Ultimately, I feel that my exploration into the matter is a personal one. It’s sprung from something I’ve struggled with in some capacity for most of my life. Both my parents followed that expected path–college, job, marriage, home, kids. They had their struggles, but they did it. Does that make them a success? Does it make me a failure if don’t do the same?

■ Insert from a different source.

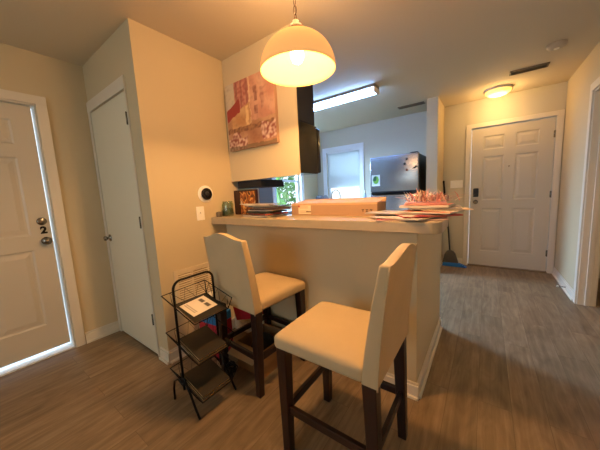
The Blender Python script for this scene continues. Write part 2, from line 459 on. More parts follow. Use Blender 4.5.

If we measure our journey by other people’s yardstick, try to fit into the shape other people want us to occupy, it’s far too easy to feel like you’ve failed. Some of my worst failures were not because I was reaching for the stars and missed. They were because I was trying to follow someone else’s road map to happiness. The best decision I ever made was being honest with what I wanted out of life–what I valued. I’ve written about it before on here, but it bears repeating. Live your most authentic life. I cannot overstate the joy you’ll find in being true to yourself.